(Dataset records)
* * * * * * * * *
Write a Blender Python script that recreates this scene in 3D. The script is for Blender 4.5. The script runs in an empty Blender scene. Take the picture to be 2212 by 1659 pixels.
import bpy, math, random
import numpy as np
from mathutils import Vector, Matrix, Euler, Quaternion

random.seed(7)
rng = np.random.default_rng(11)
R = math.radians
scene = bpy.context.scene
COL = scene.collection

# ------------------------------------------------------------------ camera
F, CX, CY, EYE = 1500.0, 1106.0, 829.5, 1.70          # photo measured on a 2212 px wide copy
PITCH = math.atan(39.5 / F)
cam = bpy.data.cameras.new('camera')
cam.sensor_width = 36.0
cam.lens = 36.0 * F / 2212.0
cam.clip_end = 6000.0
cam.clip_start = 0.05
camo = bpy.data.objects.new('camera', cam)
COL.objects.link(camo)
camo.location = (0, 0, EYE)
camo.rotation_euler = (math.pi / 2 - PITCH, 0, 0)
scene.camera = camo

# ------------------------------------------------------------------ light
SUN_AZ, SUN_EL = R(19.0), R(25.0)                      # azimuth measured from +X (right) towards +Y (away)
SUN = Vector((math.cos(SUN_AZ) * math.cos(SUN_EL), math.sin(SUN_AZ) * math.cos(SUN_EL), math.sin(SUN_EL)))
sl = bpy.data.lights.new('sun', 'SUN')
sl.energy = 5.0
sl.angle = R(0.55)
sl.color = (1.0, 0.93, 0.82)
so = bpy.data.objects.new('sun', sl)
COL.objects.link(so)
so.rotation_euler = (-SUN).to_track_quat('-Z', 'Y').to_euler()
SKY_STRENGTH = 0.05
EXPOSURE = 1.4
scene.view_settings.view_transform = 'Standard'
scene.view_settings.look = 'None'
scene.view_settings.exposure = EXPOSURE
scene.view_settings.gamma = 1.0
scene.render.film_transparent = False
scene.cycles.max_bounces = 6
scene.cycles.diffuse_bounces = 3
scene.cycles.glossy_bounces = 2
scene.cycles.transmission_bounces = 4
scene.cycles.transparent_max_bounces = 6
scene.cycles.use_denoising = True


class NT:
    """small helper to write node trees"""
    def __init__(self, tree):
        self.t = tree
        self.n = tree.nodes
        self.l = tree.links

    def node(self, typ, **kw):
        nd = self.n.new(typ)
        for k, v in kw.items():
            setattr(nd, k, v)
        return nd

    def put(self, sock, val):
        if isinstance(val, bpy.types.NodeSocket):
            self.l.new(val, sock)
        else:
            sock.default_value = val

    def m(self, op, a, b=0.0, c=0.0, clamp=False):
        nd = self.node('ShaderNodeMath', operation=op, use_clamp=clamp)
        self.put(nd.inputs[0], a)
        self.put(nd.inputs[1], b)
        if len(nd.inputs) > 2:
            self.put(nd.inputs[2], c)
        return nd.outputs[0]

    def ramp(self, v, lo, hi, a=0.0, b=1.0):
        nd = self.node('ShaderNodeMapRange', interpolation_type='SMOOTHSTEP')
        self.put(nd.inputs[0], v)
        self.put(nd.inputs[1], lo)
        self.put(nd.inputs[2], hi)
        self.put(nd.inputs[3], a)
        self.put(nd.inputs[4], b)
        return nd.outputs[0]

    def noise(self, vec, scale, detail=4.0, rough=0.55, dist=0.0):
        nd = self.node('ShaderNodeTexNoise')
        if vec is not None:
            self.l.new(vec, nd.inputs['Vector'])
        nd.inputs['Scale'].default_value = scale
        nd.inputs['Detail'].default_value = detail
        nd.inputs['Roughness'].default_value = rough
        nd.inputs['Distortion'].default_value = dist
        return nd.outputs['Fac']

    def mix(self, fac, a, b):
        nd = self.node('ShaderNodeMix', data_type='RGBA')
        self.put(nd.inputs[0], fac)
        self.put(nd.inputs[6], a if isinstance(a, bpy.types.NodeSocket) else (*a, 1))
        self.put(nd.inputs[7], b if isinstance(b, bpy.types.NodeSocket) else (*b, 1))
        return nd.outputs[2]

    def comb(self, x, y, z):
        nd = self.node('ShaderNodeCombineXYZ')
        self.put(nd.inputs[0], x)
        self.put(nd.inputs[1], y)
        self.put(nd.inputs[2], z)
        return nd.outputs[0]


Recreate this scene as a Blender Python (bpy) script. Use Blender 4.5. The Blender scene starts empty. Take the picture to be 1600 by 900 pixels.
* * * * * * * * *
**WHAT TO WORK ON**:
Every line from the first entry to the line containing "scene.camera = camo" should be transcribed exactly, and nothing beyond it.

**RESULT OF THIS EXERCISE**:
Write a Blender Python script that recreates this scene in 3D. The script is for Blender 4.5. The script runs in an empty Blender scene. Take the picture to be 2212 by 1659 pixels.
import bpy, math, random
import numpy as np
from mathutils import Vector, Matrix, Euler, Quaternion

random.seed(7)
rng = np.random.default_rng(11)
R = math.radians
scene = bpy.context.scene
COL = scene.collection

# ------------------------------------------------------------------ camera
F, CX, CY, EYE = 1500.0, 1106.0, 829.5, 1.70          # photo measured on a 2212 px wide copy
PITCH = math.atan(39.5 / F)
cam = bpy.data.cameras.new('camera')
cam.sensor_width = 36.0
cam.lens = 36.0 * F / 2212.0
cam.clip_end = 6000.0
cam.clip_start = 0.05
camo = bpy.data.objects.new('camera', cam)
COL.objects.link(camo)
camo.location = (0, 0, EYE)
camo.rotation_euler = (math.pi / 2 - PITCH, 0, 0)
scene.camera = camo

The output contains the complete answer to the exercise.